- Exercise directions: Strip the pictures and reproduce the rest of the listing exactly.

- Material:
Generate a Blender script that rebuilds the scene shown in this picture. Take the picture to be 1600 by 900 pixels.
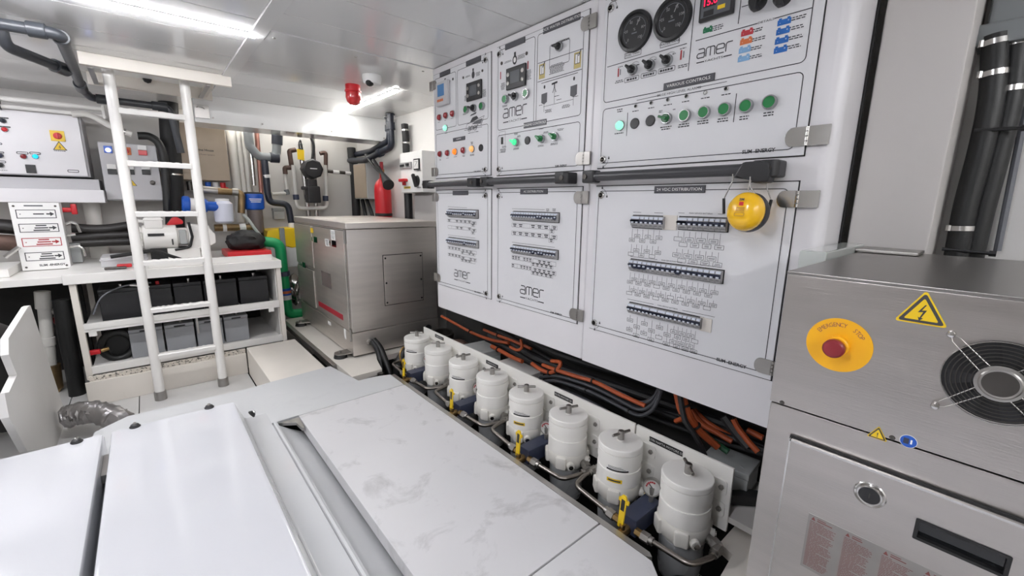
import bpy, bmesh, math, random
from mathutils import Matrix, Vector
random.seed(7)
for o in list(bpy.data.objects): bpy.data.objects.remove(o)
sc = bpy.context.scene
COL = sc.collection
# ---- camera
cam = bpy.data.cameras.new('camera'); cam.sensor_width = 36; cam.sensor_fit = 'HORIZONTAL'
cam.lens = 14.948; cam.clip_start = .02; cam.clip_end = 60
co = bpy.data.objects.new('camera', cam); COL.objects.link(co)
CAMX, CAMY, CAMF = Vector((0.761217, -0.648382, 0.012225)), Vector((0.119285, 0.158523, 0.980123)), Vector((0.637432, 0.744629, -0.198013))
co.matrix_world = Matrix(((CAMX.x, CAMY.x, -CAMF.x, 0), (CAMX.y, CAMY.y, -CAMF.y, 0), (CAMX.z, CAMY.z, -CAMF.z, 1.0), (0, 0, 0, 1)))
sc.camera = co
# ---- world and exposure
w = bpy.data.worlds.new('world'); sc.world = w; w.use_nodes = True
w.node_tree.nodes['Background'].inputs[0].default_value = (.75, .8, .9, 1)
w.node_tree.nodes['Background'].inputs[1].default_value = .02
vs = sc.view_settings
vs.view_transform = 'Standard'; vs.look = 'None'; vs.exposure = 1.30; vs.gamma = 1; vs.use_curve_mapping = False
LED_POWER = 60.0
sc.cycles.max_bounces = 10; sc.cycles.diffuse_bounces = 6; sc.cycles.glossy_bounces = 5
sc.cycles.caustics_reflective = False; sc.cycles.caustics_refractive = False
sc.cycles.sample_clamp_indirect = 6.0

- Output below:
Generate a Blender script that rebuilds the scene shown in this picture. Take the picture to be 1600 by 900 pixels.
import bpy, bmesh, math, random
from mathutils import Matrix, Vector
random.seed(7)
for o in list(bpy.data.objects): bpy.data.objects.remove(o)
sc = bpy.context.scene
COL = sc.collection
# ---- camera
cam = bpy.data.cameras.new('camera'); cam.sensor_width = 36; cam.sensor_fit = 'HORIZONTAL'
cam.lens = 14.948; cam.clip_start = .02; cam.clip_end = 60
co = bpy.data.objects.new('camera', cam); COL.objects.link(co)
CAMX, CAMY, CAMF = Vector((0.761217, -0.648382, 0.012225)), Vector((0.119285, 0.158523, 0.980123)), Vector((0.637432, 0.744629, -0.198013))
co.matrix_world = Matrix(((CAMX.x, CAMY.x, -CAMF.x, 0), (CAMX.y, CAMY.y, -CAMF.y, 0), (CAMX.z, CAMY.z, -CAMF.z, 1.0), (0, 0, 0, 1)))
sc.camera = co
# ---- world and exposure
w = bpy.data.worlds.new('world'); sc.world = w; w.use_nodes = True
w.node_tree.nodes['Background'].inputs[0].default_value = (.75, .8, .9, 1)
w.node_tree.nodes['Background'].inputs[1].default_value = .02
vs = sc.view_settings
vs.view_transform = 'Standard'; vs.look = 'None'; vs.exposure = 1.30; vs.gamma = 1; vs.use_curve_mapping = False
LED_POWER = 60.0
sc.cycles.max_bounces = 10; sc.cycles.diffuse_bounces = 6; sc.cycles.glossy_bounces = 5
sc.cycles.caustics_reflective = False; sc.cycles.caustics_refractive = False
sc.cycles.sample_clamp_indirect = 6.0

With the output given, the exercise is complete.